Work to be completed: For the material that follows, list every line containing the word "script".
━━━━
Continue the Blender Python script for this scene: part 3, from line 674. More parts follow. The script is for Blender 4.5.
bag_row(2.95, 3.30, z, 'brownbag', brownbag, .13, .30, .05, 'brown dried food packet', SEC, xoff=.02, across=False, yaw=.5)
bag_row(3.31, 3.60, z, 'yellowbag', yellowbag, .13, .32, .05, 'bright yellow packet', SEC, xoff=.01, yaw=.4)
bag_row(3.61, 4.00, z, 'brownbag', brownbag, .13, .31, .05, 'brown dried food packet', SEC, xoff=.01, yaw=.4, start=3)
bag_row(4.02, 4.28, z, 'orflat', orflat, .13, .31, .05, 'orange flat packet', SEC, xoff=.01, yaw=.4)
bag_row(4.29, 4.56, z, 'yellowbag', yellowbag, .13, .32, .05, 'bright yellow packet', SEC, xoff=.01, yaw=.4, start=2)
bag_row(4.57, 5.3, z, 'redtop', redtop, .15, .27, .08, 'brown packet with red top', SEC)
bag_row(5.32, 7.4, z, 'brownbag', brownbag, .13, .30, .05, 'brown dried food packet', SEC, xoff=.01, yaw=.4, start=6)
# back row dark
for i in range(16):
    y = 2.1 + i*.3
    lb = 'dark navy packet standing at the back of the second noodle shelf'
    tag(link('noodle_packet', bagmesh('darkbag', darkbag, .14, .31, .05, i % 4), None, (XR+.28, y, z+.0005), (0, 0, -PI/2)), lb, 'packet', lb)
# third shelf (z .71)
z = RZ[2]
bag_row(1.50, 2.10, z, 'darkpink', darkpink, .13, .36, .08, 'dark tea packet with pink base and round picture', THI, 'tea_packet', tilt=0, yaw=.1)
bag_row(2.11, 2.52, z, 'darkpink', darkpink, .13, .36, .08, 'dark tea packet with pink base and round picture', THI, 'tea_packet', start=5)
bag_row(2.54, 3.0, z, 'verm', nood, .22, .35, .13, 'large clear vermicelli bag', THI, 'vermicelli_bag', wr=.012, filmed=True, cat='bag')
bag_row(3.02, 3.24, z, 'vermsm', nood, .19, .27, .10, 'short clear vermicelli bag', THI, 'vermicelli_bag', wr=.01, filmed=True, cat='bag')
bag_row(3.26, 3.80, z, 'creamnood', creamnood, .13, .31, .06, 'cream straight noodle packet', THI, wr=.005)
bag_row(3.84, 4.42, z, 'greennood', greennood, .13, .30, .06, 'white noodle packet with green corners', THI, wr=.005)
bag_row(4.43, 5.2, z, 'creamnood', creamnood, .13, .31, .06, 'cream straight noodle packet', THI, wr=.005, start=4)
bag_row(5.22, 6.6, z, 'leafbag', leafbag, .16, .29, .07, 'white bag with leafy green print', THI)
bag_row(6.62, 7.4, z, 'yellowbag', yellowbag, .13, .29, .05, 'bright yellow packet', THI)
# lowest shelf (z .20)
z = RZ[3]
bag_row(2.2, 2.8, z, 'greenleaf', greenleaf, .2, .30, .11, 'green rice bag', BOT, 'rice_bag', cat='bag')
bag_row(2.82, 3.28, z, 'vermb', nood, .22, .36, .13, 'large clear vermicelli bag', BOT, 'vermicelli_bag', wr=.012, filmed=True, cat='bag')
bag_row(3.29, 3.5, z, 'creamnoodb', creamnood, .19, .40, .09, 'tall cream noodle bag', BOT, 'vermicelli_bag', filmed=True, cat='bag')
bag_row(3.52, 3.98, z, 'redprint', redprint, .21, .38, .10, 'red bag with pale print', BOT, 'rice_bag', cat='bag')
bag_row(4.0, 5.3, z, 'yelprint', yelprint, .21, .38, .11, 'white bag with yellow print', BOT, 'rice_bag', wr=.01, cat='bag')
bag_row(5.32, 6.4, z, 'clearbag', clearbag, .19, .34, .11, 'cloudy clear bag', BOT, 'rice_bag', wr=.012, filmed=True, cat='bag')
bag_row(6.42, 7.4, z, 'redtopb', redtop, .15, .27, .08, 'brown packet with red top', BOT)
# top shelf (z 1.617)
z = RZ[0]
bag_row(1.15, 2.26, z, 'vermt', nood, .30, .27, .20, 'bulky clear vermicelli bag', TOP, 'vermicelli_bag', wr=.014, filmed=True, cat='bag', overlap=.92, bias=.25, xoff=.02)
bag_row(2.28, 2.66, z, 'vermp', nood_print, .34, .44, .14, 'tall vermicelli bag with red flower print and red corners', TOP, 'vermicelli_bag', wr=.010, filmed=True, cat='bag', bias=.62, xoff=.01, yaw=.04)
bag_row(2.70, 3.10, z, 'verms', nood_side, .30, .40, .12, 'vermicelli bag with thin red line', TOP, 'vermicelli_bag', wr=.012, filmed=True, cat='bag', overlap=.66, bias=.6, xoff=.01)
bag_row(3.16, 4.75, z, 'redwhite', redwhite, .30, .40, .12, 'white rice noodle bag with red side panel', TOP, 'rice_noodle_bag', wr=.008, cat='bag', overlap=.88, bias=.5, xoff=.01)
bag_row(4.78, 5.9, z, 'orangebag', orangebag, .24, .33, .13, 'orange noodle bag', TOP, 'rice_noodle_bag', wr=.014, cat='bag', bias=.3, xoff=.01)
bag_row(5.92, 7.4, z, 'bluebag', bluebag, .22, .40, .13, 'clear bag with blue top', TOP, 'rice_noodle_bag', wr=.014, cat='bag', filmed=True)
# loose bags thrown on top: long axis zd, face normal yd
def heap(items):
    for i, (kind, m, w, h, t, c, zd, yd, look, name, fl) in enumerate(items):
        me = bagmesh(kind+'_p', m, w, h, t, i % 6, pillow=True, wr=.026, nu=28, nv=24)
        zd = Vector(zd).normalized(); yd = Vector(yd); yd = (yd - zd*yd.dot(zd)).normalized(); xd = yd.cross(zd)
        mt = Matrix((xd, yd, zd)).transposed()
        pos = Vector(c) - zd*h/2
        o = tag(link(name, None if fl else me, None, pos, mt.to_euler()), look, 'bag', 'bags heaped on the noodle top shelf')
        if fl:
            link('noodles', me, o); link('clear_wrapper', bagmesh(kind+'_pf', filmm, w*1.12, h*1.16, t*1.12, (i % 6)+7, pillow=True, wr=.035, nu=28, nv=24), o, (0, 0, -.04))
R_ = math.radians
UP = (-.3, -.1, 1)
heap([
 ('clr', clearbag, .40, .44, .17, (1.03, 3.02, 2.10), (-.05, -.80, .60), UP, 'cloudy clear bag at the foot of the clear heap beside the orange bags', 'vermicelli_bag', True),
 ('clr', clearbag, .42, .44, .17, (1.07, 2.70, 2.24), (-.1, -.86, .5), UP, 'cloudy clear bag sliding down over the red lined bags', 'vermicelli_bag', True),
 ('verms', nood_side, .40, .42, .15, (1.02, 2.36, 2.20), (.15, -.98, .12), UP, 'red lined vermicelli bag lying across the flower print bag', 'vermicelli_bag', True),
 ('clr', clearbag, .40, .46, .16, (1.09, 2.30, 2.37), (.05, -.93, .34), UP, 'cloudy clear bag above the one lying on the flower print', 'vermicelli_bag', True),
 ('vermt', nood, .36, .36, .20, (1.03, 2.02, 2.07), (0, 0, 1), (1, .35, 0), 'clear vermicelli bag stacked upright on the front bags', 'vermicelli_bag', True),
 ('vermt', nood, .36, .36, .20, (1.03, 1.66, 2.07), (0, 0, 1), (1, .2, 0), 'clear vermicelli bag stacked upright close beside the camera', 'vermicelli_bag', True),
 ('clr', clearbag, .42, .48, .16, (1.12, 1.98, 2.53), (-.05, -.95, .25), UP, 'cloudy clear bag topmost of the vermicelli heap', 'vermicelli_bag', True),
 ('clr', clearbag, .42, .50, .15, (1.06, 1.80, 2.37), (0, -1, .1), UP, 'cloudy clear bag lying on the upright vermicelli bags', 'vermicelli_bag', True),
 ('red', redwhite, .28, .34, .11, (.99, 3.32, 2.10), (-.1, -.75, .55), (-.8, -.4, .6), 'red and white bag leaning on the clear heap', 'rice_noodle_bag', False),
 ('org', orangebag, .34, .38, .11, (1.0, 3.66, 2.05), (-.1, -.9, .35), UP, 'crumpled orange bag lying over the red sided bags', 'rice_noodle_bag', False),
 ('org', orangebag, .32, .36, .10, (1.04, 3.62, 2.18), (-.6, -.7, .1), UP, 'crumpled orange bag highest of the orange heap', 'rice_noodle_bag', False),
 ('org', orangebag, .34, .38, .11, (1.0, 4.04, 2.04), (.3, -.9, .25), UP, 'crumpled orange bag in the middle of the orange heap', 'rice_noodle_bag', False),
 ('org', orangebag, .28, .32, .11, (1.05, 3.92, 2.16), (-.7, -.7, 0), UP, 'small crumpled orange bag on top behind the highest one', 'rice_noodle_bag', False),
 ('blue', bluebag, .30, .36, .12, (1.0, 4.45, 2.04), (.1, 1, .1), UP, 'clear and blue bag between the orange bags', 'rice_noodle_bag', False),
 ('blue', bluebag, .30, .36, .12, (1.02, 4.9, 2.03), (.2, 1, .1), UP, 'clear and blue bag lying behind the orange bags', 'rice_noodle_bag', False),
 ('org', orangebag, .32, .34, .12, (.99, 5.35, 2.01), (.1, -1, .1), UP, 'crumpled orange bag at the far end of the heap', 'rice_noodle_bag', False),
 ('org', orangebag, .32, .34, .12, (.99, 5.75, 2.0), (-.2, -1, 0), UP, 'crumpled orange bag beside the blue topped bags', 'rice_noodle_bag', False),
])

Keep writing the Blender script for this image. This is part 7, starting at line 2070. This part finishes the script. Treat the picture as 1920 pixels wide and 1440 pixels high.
━━━━
Response to this exercise:
Continue the Blender Python script for this scene: part 3, from line 674. More parts follow. The script is for Blender 4.5.
Keep writing the Blender script for this image. This is part 7, starting at line 2070. This part finishes the script. Treat the picture as 1920 pixels wide and 1440 pixels high.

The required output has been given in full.